Life is about growth. Growth is impossible without motion and stretching. The process of physical growth in people illustrates that pain and awkwardness can be involved in the process. Growth can be uncomfortable; just ask a teenager in the midst of a spurt, or the toddler that has stumbled in the midst of learning to walk. Sometimes we may collide with something as a result of unexpected growth. It can hurt.

Processing through Challenges or Failure

So if we feel down because the outcome was not what we intended, here are a couple of practical things we can do:

Celebrate and redefine the step we took. Trying something new, and taking risk, no matter how big or small, is an indicator of growth, progress and change. At the deepest level, our step was not a failure, because we actually took it! Would we have taken an action like this a month ago? A year ago? We can celebrate that aspect of growth.
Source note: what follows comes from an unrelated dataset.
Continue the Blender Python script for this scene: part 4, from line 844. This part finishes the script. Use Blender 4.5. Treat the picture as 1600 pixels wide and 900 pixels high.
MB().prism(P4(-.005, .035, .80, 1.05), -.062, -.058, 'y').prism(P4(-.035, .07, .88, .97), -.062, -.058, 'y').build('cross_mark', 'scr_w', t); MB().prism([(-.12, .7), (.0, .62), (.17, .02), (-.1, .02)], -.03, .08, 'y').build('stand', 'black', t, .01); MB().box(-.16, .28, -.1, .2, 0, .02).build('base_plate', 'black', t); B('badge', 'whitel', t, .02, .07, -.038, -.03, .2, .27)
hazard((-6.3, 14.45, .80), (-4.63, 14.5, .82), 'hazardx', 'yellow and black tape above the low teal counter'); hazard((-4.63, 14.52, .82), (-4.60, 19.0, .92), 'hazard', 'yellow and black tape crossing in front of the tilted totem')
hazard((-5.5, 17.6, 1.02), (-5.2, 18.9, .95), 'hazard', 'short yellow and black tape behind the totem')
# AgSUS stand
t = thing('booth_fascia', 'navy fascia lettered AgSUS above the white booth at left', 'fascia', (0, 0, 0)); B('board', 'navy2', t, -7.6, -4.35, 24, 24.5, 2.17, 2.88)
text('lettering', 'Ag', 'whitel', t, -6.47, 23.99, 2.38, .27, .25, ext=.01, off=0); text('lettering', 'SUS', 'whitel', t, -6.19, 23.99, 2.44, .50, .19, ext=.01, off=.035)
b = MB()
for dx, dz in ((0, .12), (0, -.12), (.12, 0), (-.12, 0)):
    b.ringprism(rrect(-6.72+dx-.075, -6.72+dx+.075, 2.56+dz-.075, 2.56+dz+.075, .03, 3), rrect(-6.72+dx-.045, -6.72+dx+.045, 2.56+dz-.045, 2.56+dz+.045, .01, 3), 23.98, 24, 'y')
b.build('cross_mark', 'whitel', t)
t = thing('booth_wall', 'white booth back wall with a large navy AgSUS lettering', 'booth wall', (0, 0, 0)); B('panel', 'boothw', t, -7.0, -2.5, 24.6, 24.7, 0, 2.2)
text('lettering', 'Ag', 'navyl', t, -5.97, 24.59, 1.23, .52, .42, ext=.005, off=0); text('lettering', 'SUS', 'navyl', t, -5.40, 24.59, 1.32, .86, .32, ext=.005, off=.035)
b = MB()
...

Process the disappointment. It’s okay to validate the fact that our hearts might be disappointed or feel let down, whether by a program, a person, or even ourself. Extending grace to the necessary party — including yourself as needed — can release us from the heaviness of disappointment or resentment.

Increase our hope quotient. We need to recharge, and find things that stir hope in us. Read an encouraging story, spend time with a loved one who may be motivating, engage in self care (rest, take a bath, a jog, or something that makes you smile).

Identify and take a next step. Every experience provides value. As we engage on this journey, we’re going to continue to hit home runs, doubles, and singles — and at times we may strike out. The game only ends when we stop entering the batter’s box. We have the opportunity to step up to the plate again. If we were swinging for a home run and missed, it might be time to adjust the swing and attempt something more manageable. We don’t have to let the fear of failure or any shame from imperfection keep us from picking up the bat again.

Adopting a growth mentality that values process over perfection is healthy. This perspective enables us to engage with more hope and peace throughout our recovery process, and with a range of life situations. Life is not about perfection; it’s about connection and growth. All of us have aspects or areas where connection is inhibited. Even in events that could be described as short-term failures hold great opportunities to grow in connection.